How does the GOP's political health look at the Weekly Standard? Pretty bad, says Fred Barnes, but could be worse:
"Prospects for Republicans in the 2008 election here at home look grim. The political environment isn't as bad as it was in 2006 when Republicans lost both houses of Congress and a lot more. But it's close.
"The empirical evidence is well known. More than 80 percent of Americans believe the nation is heading in the wrong direction. Democrats have steadily maintained the 10 percentage point lead in voter preference they gained two years ago. And President Bush's job performance rating is stuck in the low 30s, a level of unpopularity that weakens the Republican case for holding the White House in 2008.
"There's another piece of polling data that is both intriguing and indicative. In a Wall Street Journal/NBC survey last month, John McCain fared better with Republican voters (84 percent to 8 percent) than Barack Obama did with Democrats (78 percent to 12 percent). McCain was also stronger than Obama among independent voters (46 percent to 35 percent)."
So why is McCain still trailing? "The explanation for this seeming paradox is quite simple: The Republican base has shrunk. In 2008, there are fewer Republicans . . . The surge of American troops in Iraq hasn't turned the war into a Republican asset, but it's at least blunted it as an effective Democratic talking point."

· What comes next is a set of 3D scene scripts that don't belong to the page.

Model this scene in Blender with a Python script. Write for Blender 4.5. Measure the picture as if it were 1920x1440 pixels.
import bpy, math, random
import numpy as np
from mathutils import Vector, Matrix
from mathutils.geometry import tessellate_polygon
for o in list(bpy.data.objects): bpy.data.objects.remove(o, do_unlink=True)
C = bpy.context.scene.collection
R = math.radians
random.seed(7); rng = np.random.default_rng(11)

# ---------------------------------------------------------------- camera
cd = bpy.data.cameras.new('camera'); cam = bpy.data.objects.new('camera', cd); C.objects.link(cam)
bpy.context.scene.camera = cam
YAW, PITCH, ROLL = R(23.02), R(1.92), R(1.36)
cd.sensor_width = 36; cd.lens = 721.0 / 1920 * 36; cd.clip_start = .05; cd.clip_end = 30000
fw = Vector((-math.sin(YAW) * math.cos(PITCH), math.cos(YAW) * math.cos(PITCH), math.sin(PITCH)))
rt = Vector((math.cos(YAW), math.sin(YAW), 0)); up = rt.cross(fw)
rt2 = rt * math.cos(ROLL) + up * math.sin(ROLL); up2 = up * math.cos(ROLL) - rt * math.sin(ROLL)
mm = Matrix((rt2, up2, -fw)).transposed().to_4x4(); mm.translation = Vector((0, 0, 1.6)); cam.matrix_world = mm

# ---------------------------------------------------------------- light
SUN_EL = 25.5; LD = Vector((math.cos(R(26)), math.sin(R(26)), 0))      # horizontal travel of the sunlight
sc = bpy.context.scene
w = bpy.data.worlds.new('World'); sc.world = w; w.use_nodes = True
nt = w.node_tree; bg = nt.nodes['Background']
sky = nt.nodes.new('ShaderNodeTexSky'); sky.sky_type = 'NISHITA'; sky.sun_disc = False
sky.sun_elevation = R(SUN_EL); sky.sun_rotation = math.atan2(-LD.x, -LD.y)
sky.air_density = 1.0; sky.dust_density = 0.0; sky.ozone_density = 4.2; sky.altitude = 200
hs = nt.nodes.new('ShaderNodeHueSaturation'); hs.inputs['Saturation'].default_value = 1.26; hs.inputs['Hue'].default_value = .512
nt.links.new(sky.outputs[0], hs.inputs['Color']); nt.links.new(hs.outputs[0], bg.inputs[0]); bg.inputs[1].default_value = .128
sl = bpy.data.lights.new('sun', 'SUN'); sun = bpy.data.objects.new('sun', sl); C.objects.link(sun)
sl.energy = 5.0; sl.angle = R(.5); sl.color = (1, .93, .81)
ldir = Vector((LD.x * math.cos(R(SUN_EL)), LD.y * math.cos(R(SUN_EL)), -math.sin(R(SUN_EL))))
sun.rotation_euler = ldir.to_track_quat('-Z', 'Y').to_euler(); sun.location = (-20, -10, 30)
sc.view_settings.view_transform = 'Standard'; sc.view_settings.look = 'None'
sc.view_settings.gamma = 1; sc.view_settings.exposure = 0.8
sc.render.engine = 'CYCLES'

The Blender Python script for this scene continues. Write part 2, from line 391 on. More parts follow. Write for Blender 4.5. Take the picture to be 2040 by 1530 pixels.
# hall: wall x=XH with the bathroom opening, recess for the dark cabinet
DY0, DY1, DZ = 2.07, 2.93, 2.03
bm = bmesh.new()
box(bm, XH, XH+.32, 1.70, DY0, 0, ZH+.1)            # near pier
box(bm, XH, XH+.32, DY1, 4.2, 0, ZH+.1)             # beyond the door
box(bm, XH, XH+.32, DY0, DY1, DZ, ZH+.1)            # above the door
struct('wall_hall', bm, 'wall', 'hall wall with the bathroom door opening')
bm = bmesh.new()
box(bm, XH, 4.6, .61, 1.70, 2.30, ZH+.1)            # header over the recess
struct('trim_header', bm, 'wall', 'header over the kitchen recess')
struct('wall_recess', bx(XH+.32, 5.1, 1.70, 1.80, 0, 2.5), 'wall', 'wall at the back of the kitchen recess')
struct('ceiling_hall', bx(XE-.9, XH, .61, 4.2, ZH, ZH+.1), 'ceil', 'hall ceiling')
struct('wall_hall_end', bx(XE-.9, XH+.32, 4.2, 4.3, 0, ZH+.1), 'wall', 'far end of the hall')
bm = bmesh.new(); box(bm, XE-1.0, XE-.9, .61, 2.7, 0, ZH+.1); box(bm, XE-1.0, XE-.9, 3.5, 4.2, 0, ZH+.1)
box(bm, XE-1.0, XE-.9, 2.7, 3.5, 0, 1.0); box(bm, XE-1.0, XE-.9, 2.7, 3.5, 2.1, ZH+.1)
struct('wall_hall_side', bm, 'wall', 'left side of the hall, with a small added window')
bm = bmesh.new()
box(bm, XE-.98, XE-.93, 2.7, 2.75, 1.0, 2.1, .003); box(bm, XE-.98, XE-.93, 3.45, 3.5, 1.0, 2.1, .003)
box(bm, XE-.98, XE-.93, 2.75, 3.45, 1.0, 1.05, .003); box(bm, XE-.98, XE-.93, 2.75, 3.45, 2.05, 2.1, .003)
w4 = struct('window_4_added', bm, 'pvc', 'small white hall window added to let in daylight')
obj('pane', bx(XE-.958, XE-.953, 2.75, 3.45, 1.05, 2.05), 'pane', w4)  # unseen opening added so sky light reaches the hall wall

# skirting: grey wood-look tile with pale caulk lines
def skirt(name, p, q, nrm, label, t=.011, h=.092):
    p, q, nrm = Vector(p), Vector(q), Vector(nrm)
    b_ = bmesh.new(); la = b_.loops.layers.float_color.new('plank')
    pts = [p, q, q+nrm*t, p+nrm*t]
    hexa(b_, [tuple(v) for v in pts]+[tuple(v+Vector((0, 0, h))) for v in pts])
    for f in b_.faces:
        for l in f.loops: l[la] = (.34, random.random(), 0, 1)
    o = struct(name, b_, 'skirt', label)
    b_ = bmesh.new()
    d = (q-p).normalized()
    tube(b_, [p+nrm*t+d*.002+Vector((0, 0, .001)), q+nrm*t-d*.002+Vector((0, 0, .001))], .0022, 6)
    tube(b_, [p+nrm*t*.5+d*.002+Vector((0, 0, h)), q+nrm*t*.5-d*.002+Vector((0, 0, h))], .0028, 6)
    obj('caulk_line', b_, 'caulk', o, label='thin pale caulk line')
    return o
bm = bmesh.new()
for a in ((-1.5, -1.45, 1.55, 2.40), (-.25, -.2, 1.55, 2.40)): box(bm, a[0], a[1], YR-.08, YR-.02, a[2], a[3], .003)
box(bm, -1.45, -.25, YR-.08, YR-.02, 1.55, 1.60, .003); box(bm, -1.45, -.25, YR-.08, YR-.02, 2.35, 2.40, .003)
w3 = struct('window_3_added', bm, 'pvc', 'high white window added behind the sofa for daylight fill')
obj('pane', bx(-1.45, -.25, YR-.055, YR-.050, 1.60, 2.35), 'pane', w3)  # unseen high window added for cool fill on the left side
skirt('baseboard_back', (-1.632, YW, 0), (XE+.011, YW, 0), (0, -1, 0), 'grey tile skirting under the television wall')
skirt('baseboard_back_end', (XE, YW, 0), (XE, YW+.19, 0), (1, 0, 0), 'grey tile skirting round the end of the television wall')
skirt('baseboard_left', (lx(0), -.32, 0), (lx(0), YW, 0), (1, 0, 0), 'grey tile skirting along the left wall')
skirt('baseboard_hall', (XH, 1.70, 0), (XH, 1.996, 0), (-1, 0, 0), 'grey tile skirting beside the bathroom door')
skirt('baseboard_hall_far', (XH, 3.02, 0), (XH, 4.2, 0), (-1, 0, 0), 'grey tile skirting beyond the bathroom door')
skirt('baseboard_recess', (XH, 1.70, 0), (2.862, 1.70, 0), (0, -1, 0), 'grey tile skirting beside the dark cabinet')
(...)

I always figured working for a Webby operation meant lots of freedom. But Politico wants to establish a sort-of dress code! Fishbowl DC has a memo from Jim VandeHei:
"That's right, guys: no more unbuttoned shirts to sport your beastly chests, no more flipflops to sport your gangly toenails and no more wrinkled shirts yanked from beneath your bed.
"I thought it was only me bothered by it but when I announced this to a huge sampling of Politicos they erupted in wild applause (I believe Lisa Lerer even hooted standing atop her chair).
"I am not asking you to wear a monogrammed shirt and tie every day. But we are professionals, so let's all use some common sense and dress like it. Socks would be nice, too."
I'd fit right in there: I'm a big believer in wearing socks!